This question is probably stupid and definitely bureaucratic, but
Is writing $f\circ g$ for the composition of morphisms in the 'many hom-classes' definition of a category unambiguous?
The many hom-classes definition of a category (as given e.g. on the nlab) says that for each pair of arrows $(f,g)\in{\bf Hom}_\mathcal{C}(Y,Z)\times{\bf Hom}_\mathcal{C}(X,Y)$ we 'have an arrow' $f\circ g\in{\bf Hom}_\mathcal{C}(X,Z)$, but if the hom-classes may not be disjoint how do we know that the arrows we 'have' from identical composable arrow pairings in differing hom-class pairs match up?
Rephrased using the language of composition functions, the above definition is the same as a collection of functions $$\{\circ_{XYZ}:{\bf Hom}_\mathcal{C}(Y,Z)\times{\bf Hom}_\mathcal{C}(X,Y)\to{\bf Hom}_\mathcal{C}(X,Z)\}_{X,Y,Z\in{\bf Ob}_\mathcal{C}}.$$ The axioms then specify associativity and unitarity, but how do we know what we don't have objects $X,Y,Z,X',Y',Z'\in{\bf Ob}_\mathcal{C}$ and arrows $$f\in{\bf Hom}_\mathcal{C}(Y,Z)\cap{\bf Hom}_\mathcal{C}(Y',Z'),$$ $$g\in{\bf Hom}_\mathcal{C}(X,Y)\cap{\bf Hom}_\mathcal{C}(X',Y'),$$ so $$(f,g)\in\big({\bf Hom}_\mathcal{C}(Y,Z)\times{\bf Hom}_\mathcal{C}(X,Y)\big)\cap\big({\bf Hom}_\mathcal{C}(Y',Z')\times{\bf Hom}_\mathcal{C}(X',Y')\big),$$ such that $$\circ_{XYZ}(f,g)\neq\circ_{X'Y'Z'}(f,g)?$$ If we do the notation $f\circ g$ is obviously ambiguous -- also obvious is that we could fix this with an additional axiom (scheme?) if it were a problem.
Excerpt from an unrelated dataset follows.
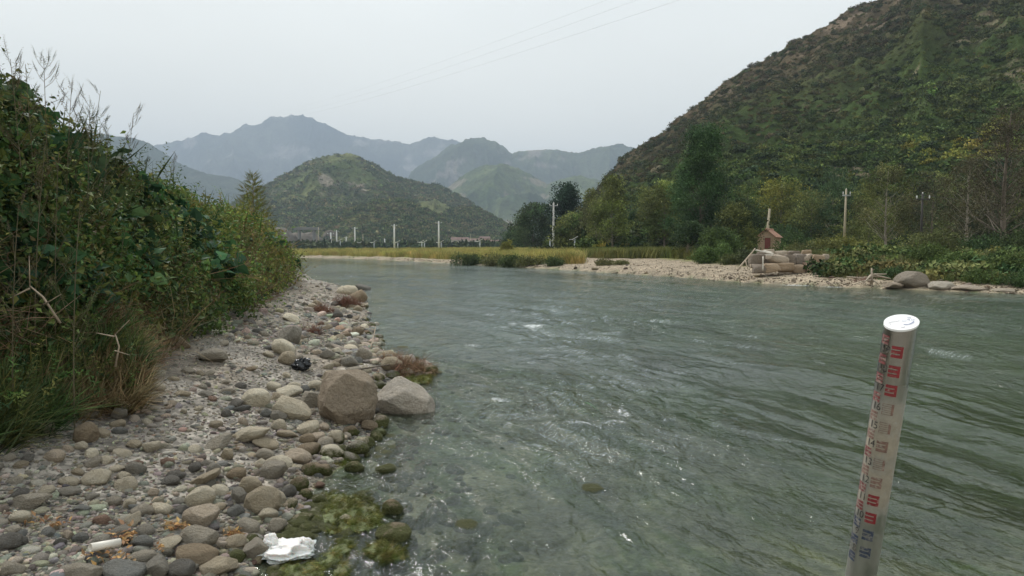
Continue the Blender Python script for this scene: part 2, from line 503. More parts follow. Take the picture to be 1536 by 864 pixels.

Is this situation already precluded by the other axioms/data present in the many hom-classes definition of a category?
For an example where we have identical arrow pairings in differing hom-classes but composition still matches up, consider any two composable relations $R,S\in{\bf Ob_{Rel}}$. By definition $R$ and $S$ are subsets of some Cartesian squares $Y\times Z$ and $X\times Y$ (respectively), but we can take $X',Y',Z'$ to be any strict superclasses of $X,Y,Z$ (resp.) and observe that $R$ and $S$ are also subsets of $Y'\times Z'$ and $X'\times Y'$ (resp.), so $$R\in{\bf Hom_{Rel}}(Y,Z)\cap{\bf Hom_{Rel}}(Y',Z'),$$ $$S\in{\bf Hom_{Rel}}(X,Y)\cap{\bf Hom_{Rel}}(X',Y').$$ Here we obviously still have that the composition functions coincide, but this is arguably due to the fact that ${\bf Rel}$ is most naturally presented as a one hom-class category.
Again, I understand that this question is very pedantic at best -- the patience involved in any clarification is greatly appreciated.